FOOT/MOUTH (premiered March, 1999)
Performances (all 1999): Montclair Plaza, Montclair, CA; One Colorado, Pasadena, CA; and Santa Monica Place, Santa Monica, CA.
FOOTFALLS by Samuel Beckett
THE MAN WITH THE FLOWER IN HIS MOUTH
Adapted by Alison Carey from Luigi Pirandello as translated by William Murray
Directed by Christopher Liam Moore, this site-specific play combined Samuel Beckett's Footfalls and Alison Carey's adaptation of Luigi Pirandello's The Man with the Flower in his Mouth and used infrared headsets for the audience to eavesdrop on the private conversations of actors playing shoppers.
Directed by Christopher Liam Moore
Stage Manger - Paula Donnelly
Headset Technology Concept - Benajah Cobb
Sound Design - Paul James
Costume Designer - Lynn Jeffries
Lighting Designer - Geoff Korf
FOOTFALLS | ~ |
May | Page Leong |
THE MAN WITH THE FLOWER IN HIS MOUTH | ~ |
The Man | Shishir Kurup |
The Shopper | Armando Molina |
FOOT/MOUTH was a really singular theatrical experience: two stories overlaid on a busy shopping mall (or three of them) which (thanks to the initmacy of the headsets) created privacy in a place where privacy isn't really possible.
The audience (maybe 40 or 50?) stood along the railing on one side of the mall, watching dozens and dozens of people milling about.
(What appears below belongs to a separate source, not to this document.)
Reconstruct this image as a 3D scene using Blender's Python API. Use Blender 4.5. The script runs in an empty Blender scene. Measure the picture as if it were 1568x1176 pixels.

From the crowd emerged the two plays: Page Leong as Beckett's tortured daughter, and Shishir Kurup and Armando Molina as a couple of guys just chatting away. Many people in the crowd spotted the odd congregation of people with headsets, but since they couldn't hear what we could they went about their business.
Page's "May" did elicit some concerned looks from passersby: she was on the second level of the mall (as was the audience), and the night I saw the show there were a couple of people who clearly thought she might be deranged and getting ready to leap off the balcony. The initmacy of the second piece was even more intense, since Shishir and Armando existed in a sea of shoppers.